**Task:**
Only the number is needed: how many lines of the records include "pixels"?

**Data to process:**
• • • •

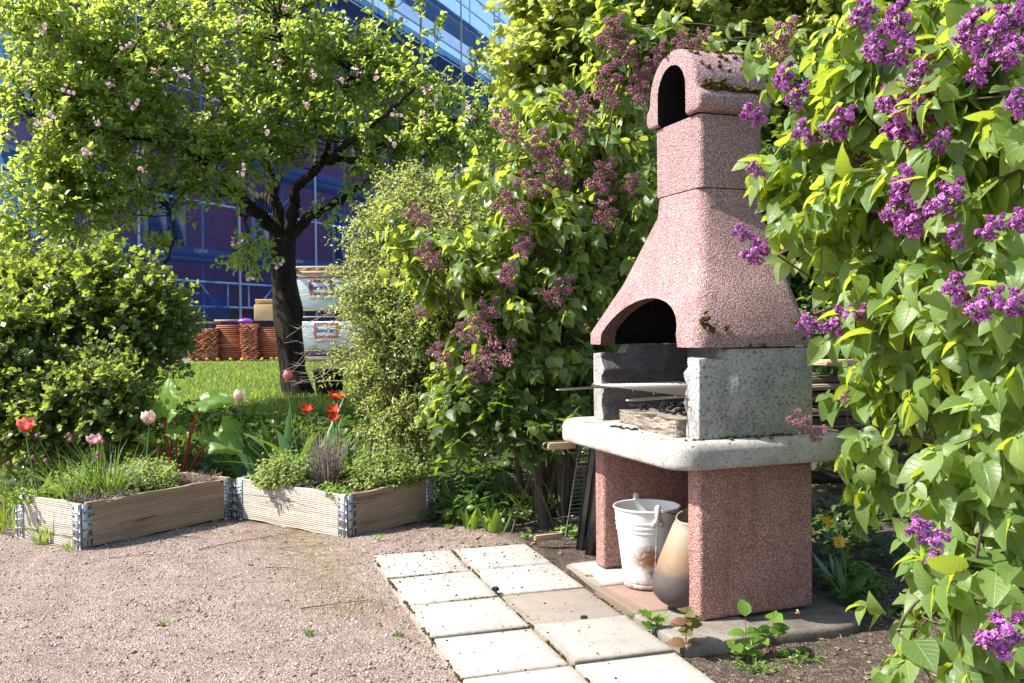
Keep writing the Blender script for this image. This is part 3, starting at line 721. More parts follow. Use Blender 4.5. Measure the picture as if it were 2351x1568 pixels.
# moss cushions growing on the barbecue
tt = NT('moss'); o_ = tt.obj(); nn = tt.noise(o_, 160, 4); MOSS = tt.done(tt.bsdf(tt.ramp(nn, (.3, (.035, .028, .010)), (.55, (.11, .085, .022)), (.8, (.20, .16, .045))), .95, .1, tt.bump(nn, 1.0, .01)))
def moss(part, spots, name='moss_patch'):
    A = Acc()
    for (x, y, z, n_, sx, sy, sz, cnt) in spots:
        for q in range(cnt):
            d = rng.normal(size=3)*np.array([sx, sy, sz]); r = .0035 + .006*rng.random()**2
            A.ball(np.array([x, y, z]) + d + np.array(n_)*r*.1, r*np.array([1, 1, .8]), n=6, m=4, jit=.5)
    o = A.build(name, MOSS, part, smooth=False, world=False); o['kind'] = 'stuff'; return o
sp = []
for k in range(70):
    q = R_(rng.uniform(60, 125)); w_ = rng.uniform(.145, .425); big = rng.random()**2
    sp.append((w_, c_u - rb*math.cos(q), 1.772 + .153*math.sin(q), (0, -math.cos(q), math.sin(q)), .004 + .018*big, .004 + .014*big, .001, int(4 + 34*big)))
for k in range(20):
    q = R_(rng.uniform(18, 60)); sp.append((rng.uniform(.16, .40), c_u - rb*math.cos(q), 1.772 + .153*math.sin(q), (0, -1, .3), .003, .003, .003, 5))
for k in range(26):
    w_ = .17 + .25*k/26; hz = .016 if k < 11 else .008
    sp.append((w_, c_u - rb - .010, 1.752 + rng.random()*hz, (0, -1, 1), .008, .005, hz*.5, 14))
moss(cap, sp)
moss(hood, [(.02, -.003, .955, (0, -1, 0), .012, .003, .012, 28), (.045, .0, .93, (0, -1, 0), .008, .003, .006, 14), (.10, -.003, .93, (0, -1, 0), .006, .003, .005, 8), (-.012, .795, .93, (-1, 0, 0), .004, .004, .01, 10), (.37, .01, .95, (0, -1, 0), .005, .004, .006, 8), (.40, .0, .89, (0, -1, 0), .005, .003, .004, 6), (.22, .0, .872, (0, -1, 0), .02, .003, .003, 12)])
moss(WT, [(x, y, .5765, (0, 0, 1), .003, .003, .0004, 4) for x, y in ((.10, -.028), (.20, -.03), (.33, -.02), (.24, -.045))] + [(.0 + .1*q, -.003, .5765, (0, 0, 1), .025, .002, .0004, 7) for q in range(4)])

# crumbs of soil lying on the slabs and moss in their joints: uncountable
A = Acc(); Bm = Acc()
for k in range(520):
    i_, j_ = rng.random()**.6*5 - 1, rng.random()*2
    if k % 3 == 0: i_ = 2.6 + 1.4*rng.random()
    c = SLO + su*i_*SS + sw*j_*SS + sn*.013; s = .0012 + .0032*rng.random()**3
    A.ball(c, s*np.array([1.2, .9, .6]), n=5, m=3, jit=.6)
for k in range(900):
    if k % 2: i_, j_ = rng.integers(0, 5), rng.random()*2
    else: i_, j_ = rng.random()*4.5 - .5, rng.integers(0, 3)
    if math.sin(i_*7.3 + j_*5.1 + (k % 2)*2) < -.1: continue
    c = SLO + su*i_*SS + sw*j_*SS + sn*(-.004 + .006*rng.random()) + rng.normal(size=3)*np.array([.002, .002, 0]); s = .002 + .004*rng.random()
    Bm.ball(c, s*np.array([1.2, 1.2, .7]), n=5, m=3, jit=.6)
tag(A.build('soil_crumbs', flat('dark_crumb', (.05, .04, .03), .95, .1)), 'dark crumbs of soil scattered over the pale paving slabs', 'crumbs', kind='stuff')
tag(Bm.build('joint_moss', MOSS), 'brown-green moss and dirt lodged in the joints of the paving slabs', 'moss', kind='stuff')
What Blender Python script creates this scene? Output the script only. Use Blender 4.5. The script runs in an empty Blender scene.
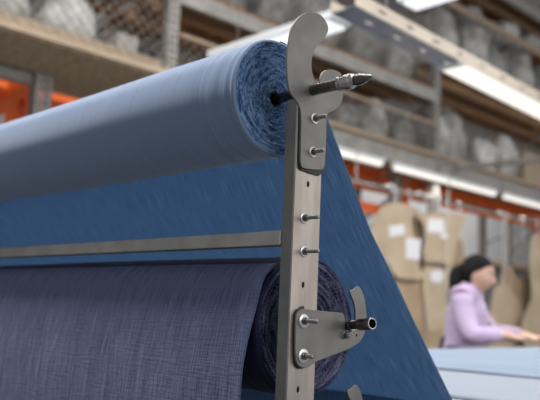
import bpy, bmesh, math, random
from mathutils import Vector, Matrix, Euler, noise
random.seed(7)
C = bpy.context.scene.collection
R = math.radians
H = 1.1                       # camera height above the floor
F = 763.0                     # focal length in pixels of the 540 px wide frame

# ------------------------------------------------------------------ camera axes (from the two vanishing points)
A = Vector((-480-270, -(279-200), F)).normalized()
B = Vector((1061-270, -(345-200), F)); B = (B - A*B.dot(A)).normalized()
Zc = B.cross(A)
if Zc.y < 0: Zc = -Zc
def ray(px, py):
    v = Vector(((px-270)/F, -(py-200)/F, 1.0))
    return Vector((v.dot(B), v.dot(A), v.dot(Zc)))
def up(v): return Vector((v.x, v.y, v.z + H))
def aty(px, py, Y): r = ray(px, py); return up(r*(Y/r.y))
def atx(px, py, X): r = ray(px, py); return up(r*(X/r.x))
def atz(px, py, z): r = ray(px, py); return up(r*(z/r.z))
def atd(px, py, d): return up(ray(px, py)*d)

# ------------------------------------------------------------------ materials
def mat(name, col, rough=.6, metal=0.0, col2=None, scale=8.0, stretch=(1,1,1), bump=0.0, bscale=None, bstretch=None,
        sheen=0.0, emit=None, estr=0.0, trans=0.0, alpha=1.0, detail=4, contrast=(.35,.65), spec=.5, sheen_tint=None, coord='Object'):
    m = bpy.data.materials.new(name); m.use_nodes = True
    nt = m.node_tree; n = nt.nodes; l = nt.links
    b = n['Principled BSDF']
    b.inputs['Base Color'].default_value = (*col, 1)
    b.inputs['Roughness'].default_value = rough
    b.inputs['Metallic'].default_value = metal
    b.inputs['Specular IOR Level'].default_value = spec
    if sheen:
        b.inputs['Sheen Weight'].default_value = sheen
        b.inputs['Sheen Roughness'].default_value = .5
        if sheen_tint: b.inputs['Sheen Tint'].default_value = (*sheen_tint, 1)
    if emit:
        b.inputs['Emission Color'].default_value = (*emit, 1); b.inputs['Emission Strength'].default_value = estr
    if alpha < 1: b.inputs['Alpha'].default_value = alpha
    tc = n.new('ShaderNodeTexCoord')
    if col2:
        mp = n.new('ShaderNodeMapping'); mp.inputs['Scale'].default_value = stretch
        nz = n.new('ShaderNodeTexNoise'); nz.inputs['Scale'].default_value = scale; nz.inputs['Detail'].default_value = detail
        rp = n.new('ShaderNodeValToRGB')
        rp.color_ramp.elements[0].position = contrast[0]; rp.color_ramp.elements[1].position = contrast[1]
        rp.color_ramp.elements[0].color = (*col, 1); rp.color_ramp.elements[1].color = (*col2, 1)
        l.new(tc.outputs[coord], mp.inputs[0]); l.new(mp.outputs[0], nz.inputs['Vector'])
        l.new(nz.outputs['Fac'], rp.inputs[0]); l.new(rp.outputs[0], b.inputs['Base Color'])
    if bump:
        mp = n.new('ShaderNodeMapping'); mp.inputs['Scale'].default_value = bstretch or stretch
        nz = n.new('ShaderNodeTexNoise'); nz.inputs['Scale'].default_value = bscale or scale; nz.inputs['Detail'].default_value = 5
        bp = n.new('ShaderNodeBump'); bp.inputs['Strength'].default_value = bump; bp.inputs['Distance'].default_value = .01
        l.new(tc.outputs[coord], mp.inputs[0]); l.new(mp.outputs[0], nz.inputs['Vector'])
        l.new(nz.outputs['Fac'], bp.inputs['Height']); l.new(bp.outputs[0], b.inputs['Normal'])
    return m

def fabric(name, cola, colb, fine=(900, 30), bump=.25, sheen=.5, tint=(.8,.85,1), cross=0.0, crease=0.0, trans=0.0, dist=.001, blotch=None):
    """cloth whose UV is in metres: u along the roll axis, v along the running length"""
    m = bpy.data.materials.new(name); m.use_nodes = True
    nt = m.node_tree; n = nt.nodes; l = nt.links; b = n['Principled BSDF']
    b.inputs['Roughness'].default_value = .95; b.inputs['Specular IOR Level'].default_value = .15
    b.inputs['Sheen Weight'].default_value = sheen; b.inputs['Sheen Roughness'].default_value = .45
    b.inputs['Sheen Tint'].default_value = (*tint, 1)
    uv = n.new('ShaderNodeTexCoord')
    def nz(su, sv, detail=3, scale=1.0, distort=0):
        mp = n.new('ShaderNodeMapping'); mp.inputs['Scale'].default_value = (su, sv, 1)
        t = n.new('ShaderNodeTexNoise'); t.inputs['Scale'].default_value = scale; t.inputs['Detail'].default_value = detail
        t.inputs['Distortion'].default_value = distort
        l.new(uv.outputs['UV'], mp.inputs[0]); l.new(mp.outputs[0], t.inputs['Vector']); return t.outputs['Fac']
    a = nz(fine[0], fine[1])
    rp = n.new('ShaderNodeValToRGB'); rp.color_ramp.elements[0].position = .3; rp.color_ramp.elements[1].position = .7
    rp.color_ramp.elements[0].color = (*cola, 1); rp.color_ramp.elements[1].color = (*colb, 1)
    l.new(a, rp.inputs[0])
    colout = rp.outputs[0]
    h = a
    def add(x, y, k):
        q = n.new('ShaderNodeMath'); q.operation = 'MULTIPLY_ADD'; q.inputs[1].default_value = k
        l.new(y, q.inputs[0]); l.new(x, q.inputs[2]); return q.outputs[0]
    if cross: h = add(h, nz(fine[1], fine[0]*.6), cross)
    if crease: h = add(h, nz(28, 4, 4, distort=.6), crease)
    if blotch:
        r2 = n.new('ShaderNodeValToRGB'); r2.color_ramp.elements[0].position = .45; r2.color_ramp.elements[1].position = .75
        r2.color_ramp.elements[0].color = (0,0,0,1); r2.color_ramp.elements[1].color = (.55,.55,.55,1)
        l.new(nz(blotch[0], blotch[1], 4), r2.inputs[0])
        mx = n.new('ShaderNodeMix'); mx.data_type = 'RGBA'
        l.new(r2.outputs[0], mx.inputs['Factor']); l.new(colout, mx.inputs['A']); mx.inputs['B'].default_value = (*blotch[2], 1)
        colout = mx.outputs['Result']
    l.new(colout, b.inputs['Base Color'])
    bp = n.new('ShaderNodeBump'); bp.inputs['Strength'].default_value = bump; bp.inputs['Distance'].default_value = dist
    l.new(h, bp.inputs['Height']); l.new(bp.outputs[0], b.inputs['Normal'])
    if trans:
        out = n['Material Output']; t = n.new('ShaderNodeBsdfTranslucent'); ms = n.new('ShaderNodeMixShader')
        l.new(colout, t.inputs['Color']); ms.inputs[0].default_value = trans
        l.new(b.outputs[0], ms.inputs[1]); l.new(t.outputs[0], ms.inputs[2]); l.new(ms.outputs[0], out.inputs['Surface'])
    return m

def roll_end(name, dark, light, freq=260, bump=.8, dist=.003, speckle=60):
    """end of a wound roll: layers around the object's own Y axis"""
    m = bpy.data.materials.new(name); m.use_nodes = True
    nt = m.node_tree; n = nt.nodes; l = nt.links; b = n['Principled BSDF']
    b.inputs['Roughness'].default_value = .95; b.inputs['Specular IOR Level'].default_value = .1
    tc = n.new('ShaderNodeTexCoord'); sp = n.new('ShaderNodeSeparateXYZ'); l.new(tc.outputs['Object'], sp.inputs[0])
    cb = n.new('ShaderNodeCombineXYZ'); l.new(sp.outputs['X'], cb.inputs[0]); l.new(sp.outputs['Z'], cb.inputs[1])
    ln = n.new('ShaderNodeVectorMath'); ln.operation = 'LENGTH'; l.new(cb.outputs[0], ln.inputs[0])
    nm = n.new('ShaderNodeVectorMath'); nm.operation = 'NORMALIZE'; l.new(cb.outputs[0], nm.inputs[0])
    def layer(fr, k):
        sc = n.new('ShaderNodeVectorMath'); sc.operation = 'SCALE'; sc.inputs['Scale'].default_value = k; l.new(nm.outputs[0], sc.inputs[0])
        s2 = n.new('ShaderNodeSeparateXYZ'); l.new(sc.outputs[0], s2.inputs[0])
        mu = n.new('ShaderNodeMath'); mu.operation = 'MULTIPLY'; mu.inputs[1].default_value = fr; l.new(ln.outputs['Value'], mu.inputs[0])
        c2 = n.new('ShaderNodeCombineXYZ'); l.new(s2.outputs[0], c2.inputs[0]); l.new(s2.outputs[1], c2.inputs[1]); l.new(mu.outputs[0], c2.inputs[2])
        t = n.new('ShaderNodeTexNoise'); t.inputs['Scale'].default_value = 1; t.inputs['Detail'].default_value = 4
        l.new(c2.outputs[0], t.inputs['Vector']); return t.outputs['Fac']
    a = layer(freq, 2.2); c = layer(freq*1.7, speckle*.4)
    ad = n.new('ShaderNodeMath'); ad.operation = 'ADD'; l.new(a, ad.inputs[0]); l.new(c, ad.inputs[1])
    hf = n.new('ShaderNodeMath'); hf.operation = 'MULTIPLY'; hf.inputs[1].default_value = .5; l.new(ad.outputs[0], hf.inputs[0])
    rp = n.new('ShaderNodeValToRGB'); rp.color_ramp.elements[0].position = .40; rp.color_ramp.elements[1].position = .60
    rp.color_ramp.elements[0].color = (*dark, 1); rp.color_ramp.elements[1].color = (*light, 1)
    l.new(hf.outputs[0], rp.inputs[0]); l.new(rp.outputs[0], b.inputs['Base Color'])
    bp = n.new('ShaderNodeBump'); bp.inputs['Strength'].default_value = bump; bp.inputs['Distance'].default_value = dist
    l.new(hf.outputs[0], bp.inputs['Height']); l.new(bp.outputs[0], b.inputs['Normal'])
    return m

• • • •

**Response for this exercise:**
2